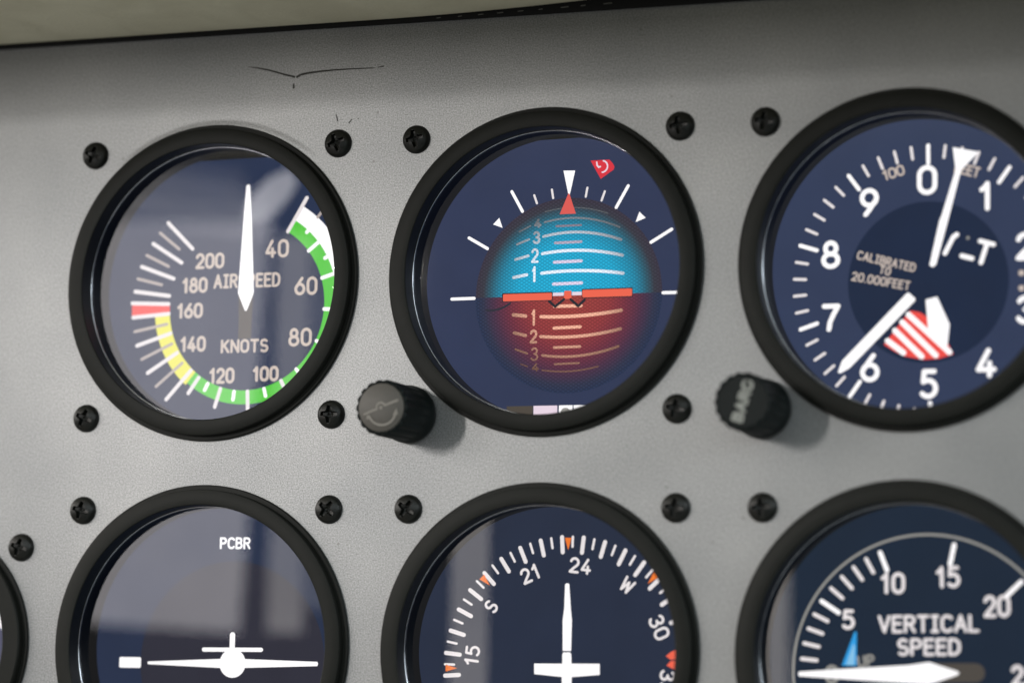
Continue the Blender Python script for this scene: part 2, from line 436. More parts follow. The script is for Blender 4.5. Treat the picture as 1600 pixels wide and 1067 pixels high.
def lathe(prof, n=160, closed=False, bm=None, wob=None):
    """prof: (radius, y) turned about the Y axis"""
    bm = bm or bmesh.new()
    rings = []
    for r, y in prof:
        if r < 1e-6:
            rings.append([bm.verts.new((0, y, 0))])
        else:
            rings.append([bm.verts.new((r*math.cos(2*math.pi*i/n)*(wob(i, n, y) if wob else 1), y, r*math.sin(2*math.pi*i/n)*(wob(i, n, y) if wob else 1))) for i in range(n)])
    pairs = list(zip(rings, rings[1:])) + ([(rings[-1], rings[0])] if closed else [])
    for a, b in pairs:
        for i in range(n):
            j = (i+1) % n
            if len(a) == 1 and len(b) == 1: continue
            if len(a) == 1: bm.faces.new((a[0], b[i], b[j]))
            elif len(b) == 1: bm.faces.new((a[i], b[0], a[j]))
            else: bm.faces.new((a[i], b[i], b[j], a[j]))
    bmesh.ops.recalc_face_normals(bm, faces=bm.faces)
    return bm

YD = 11.0            # depth of the displays behind the panel front
LAYER = [0]
def face(bm, pts, y):
    vs = [bm.verts.new((x, y, z)) for x, z in pts]
    f = bm.faces.new(vs)
    f.normal_update()
    if f.normal.y > 0: f.normal_flip()
    return f

def poly(pts, y, bm=None):
    bm = bm or bmesh.new()
    f = face(bm, pts, y)
    bmesh.ops.triangulate(bm, faces=[f])
    return bm

def disc(cx, cz, r, y, bm=None, n=128, a0=0, a1=360):
    pts = [(cx+r*math.cos(math.radians(a0+(a1-a0)*i/n)), cz+r*math.sin(math.radians(a0+(a1-a0)*i/n))) for i in range(n + (0 if a1-a0 == 360 else 1))]
    return poly(pts, y, bm)

def pol(c, ang, r):
    a = math.radians(ang)
    return (c[0]+r*math.sin(a), c[1]+r*math.cos(a))

def arc_band(c, r0, r1, a0, a1, y, bm=None, n=64):
    bm = bm or bmesh.new()
    inn, out = [], []
    for i in range(n+1):
        a = a0+(a1-a0)*i/n
        x, z = pol(c, a, r0); inn.append(bm.verts.new((x, y, z)))
        x, z = pol(c, a, r1); out.append(bm.verts.new((x, y, z)))
    for i in range(n):
        f = bm.faces.new((inn[i], out[i], out[i+1], inn[i+1])); f.normal_update()
        if f.normal.y > 0: f.normal_flip()
    return bm

def ribbon(bm, pts, w, y, w1=None):
    """one pen stroke with round ends; pts in the dial plane"""
    P = []
    for p in pts:
        if not P or (Vector(p)-Vector(P[-1])).length > 1e-4: P.append(p)
    P = [Vector(p) for p in P]
    n = len(P); L, R = [], []
    for i, p in enumerate(P):
        ww = (w if w1 is None else w+(w1-w)*i/(n-1))/2
        d0 = (P[i]-P[i-1]).normalized() if i else (P[1]-P[0]).normalized()
        d1 = (P[i+1]-P[i]).normalized() if i < n-1 else d0
        t = (d0+d1)
        t = t.normalized() if t.length > 1e-3 else d1
        nn = Vector((-t.y, t.x))
        k = max(0.5, nn.dot(Vector((-d1.y, d1.x))))
        L.append(p+nn*ww/k); R.append(p-nn*ww/k)
    wa = w/2; wb = (w if w1 is None else w1)/2
    a = math.atan2(*(P[1]-P[0]).yx); b = math.atan2(*(P[-1]-P[-2]).yx)
    capa = [P[0]+Vector((math.cos(a+math.pi/2+math.pi*i/6), math.sin(a+math.pi/2+math.pi*i/6)))*wa for i in range(1, 6)]
    capb = [P[-1]+Vector((math.cos(b-math.pi/2+math.pi*i/6), math.sin(b-math.pi/2+math.pi*i/6)))*wb for i in range(1, 6)]
    lv = [bm.verts.new((v.x, y, v.y)) for v in L]; rv = [bm.verts.new((v.x, y, v.y)) for v in R]
    fs = []
    for i in range(n-1): fs.append(bm.faces.new((lv[i], rv[i], rv[i+1], lv[i+1])))
    ca = [bm.verts.new((v.x, y, v.y)) for v in capa]; cb = [bm.verts.new((v.x, y, v.y)) for v in capb]
    fs.append(bm.faces.new([lv[0]]+ca+[rv[0]]))
    fs.append(bm.faces.new([rv[-1]]+cb+[lv[-1]]))
    for f in fs:
        f.normal_update()
        if f.normal.y > 0: f.normal_flip()
    return bm

def arc(cx, cy, rx, ry, a0, a1, n=14):
    return [(cx+rx*math.cos(math.radians(a0+(a1-a0)*i/n)), cy+ry*math.sin(math.radians(a0+(a1-a0)*i/n))) for i in range(n+1)]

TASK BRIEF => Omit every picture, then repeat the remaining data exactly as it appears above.

TASK SOLUTION =>
Continue the Blender Python script for this scene: part 2, from line 436. More parts follow. The script is for Blender 4.5. Treat the picture as 1600 pixels wide and 1067 pixels high.
def lathe(prof, n=160, closed=False, bm=None, wob=None):
    """prof: (radius, y) turned about the Y axis"""
    bm = bm or bmesh.new()
    rings = []
    for r, y in prof:
        if r < 1e-6:
            rings.append([bm.verts.new((0, y, 0))])
        else:
            rings.append([bm.verts.new((r*math.cos(2*math.pi*i/n)*(wob(i, n, y) if wob else 1), y, r*math.sin(2*math.pi*i/n)*(wob(i, n, y) if wob else 1))) for i in range(n)])
    pairs = list(zip(rings, rings[1:])) + ([(rings[-1], rings[0])] if closed else [])
    for a, b in pairs:
        for i in range(n):
            j = (i+1) % n
            if len(a) == 1 and len(b) == 1: continue
            if len(a) == 1: bm.faces.new((a[0], b[i], b[j]))
            elif len(b) == 1: bm.faces.new((a[i], b[0], a[j]))
            else: bm.faces.new((a[i], b[i], b[j], a[j]))
    bmesh.ops.recalc_face_normals(bm, faces=bm.faces)
    return bm

YD = 11.0            # depth of the displays behind the panel front
LAYER = [0]
def face(bm, pts, y):
    vs = [bm.verts.new((x, y, z)) for x, z in pts]
    f = bm.faces.new(vs)
    f.normal_update()
    if f.normal.y > 0: f.normal_flip()
    return f

def poly(pts, y, bm=None):
    bm = bm or bmesh.new()
    f = face(bm, pts, y)
    bmesh.ops.triangulate(bm, faces=[f])
    return bm

def disc(cx, cz, r, y, bm=None, n=128, a0=0, a1=360):
    pts = [(cx+r*math.cos(math.radians(a0+(a1-a0)*i/n)), cz+r*math.sin(math.radians(a0+(a1-a0)*i/n))) for i in range(n + (0 if a1-a0 == 360 else 1))]
    return poly(pts, y, bm)

def pol(c, ang, r):
    a = math.radians(ang)
    return (c[0]+r*math.sin(a), c[1]+r*math.cos(a))

def arc_band(c, r0, r1, a0, a1, y, bm=None, n=64):
    bm = bm or bmesh.new()
    inn, out = [], []
    for i in range(n+1):
        a = a0+(a1-a0)*i/n
        x, z = pol(c, a, r0); inn.append(bm.verts.new((x, y, z)))
        x, z = pol(c, a, r1); out.append(bm.verts.new((x, y, z)))
    for i in range(n):
        f = bm.faces.new((inn[i], out[i], out[i+1], inn[i+1])); f.normal_update()
        if f.normal.y > 0: f.normal_flip()
    return bm

def ribbon(bm, pts, w, y, w1=None):
    """one pen stroke with round ends; pts in the dial plane"""
    P = []
    for p in pts:
        if not P or (Vector(p)-Vector(P[-1])).length > 1e-4: P.append(p)
    P = [Vector(p) for p in P]
    n = len(P); L, R = [], []
    for i, p in enumerate(P):
        ww = (w if w1 is None else w+(w1-w)*i/(n-1))/2
        d0 = (P[i]-P[i-1]).normalized() if i else (P[1]-P[0]).normalized()
        d1 = (P[i+1]-P[i]).normalized() if i < n-1 else d0
        t = (d0+d1)
        t = t.normalized() if t.length > 1e-3 else d1
        nn = Vector((-t.y, t.x))
        k = max(0.5, nn.dot(Vector((-d1.y, d1.x))))
        L.append(p+nn*ww/k); R.append(p-nn*ww/k)
    wa = w/2; wb = (w if w1 is None else w1)/2
    a = math.atan2(*(P[1]-P[0]).yx); b = math.atan2(*(P[-1]-P[-2]).yx)
    capa = [P[0]+Vector((math.cos(a+math.pi/2+math.pi*i/6), math.sin(a+math.pi/2+math.pi*i/6)))*wa for i in range(1, 6)]
    capb = [P[-1]+Vector((math.cos(b-math.pi/2+math.pi*i/6), math.sin(b-math.pi/2+math.pi*i/6)))*wb for i in range(1, 6)]
    lv = [bm.verts.new((v.x, y, v.y)) for v in L]; rv = [bm.verts.new((v.x, y, v.y)) for v in R]
    fs = []
    for i in range(n-1): fs.append(bm.faces.new((lv[i], rv[i], rv[i+1], lv[i+1])))
    ca = [bm.verts.new((v.x, y, v.y)) for v in capa]; cb = [bm.verts.new((v.x, y, v.y)) for v in capb]
    fs.append(bm.faces.new([lv[0]]+ca+[rv[0]]))
    fs.append(bm.faces.new([rv[-1]]+cb+[lv[-1]]))
    for f in fs:
        f.normal_update()
        if f.normal.y > 0: f.normal_flip()
    return bm

def arc(cx, cy, rx, ry, a0, a1, n=14):
    return [(cx+rx*math.cos(math.radians(a0+(a1-a0)*i/n)), cy+ry*math.sin(math.radians(a0+(a1-a0)*i/n))) for i in range(n+1)]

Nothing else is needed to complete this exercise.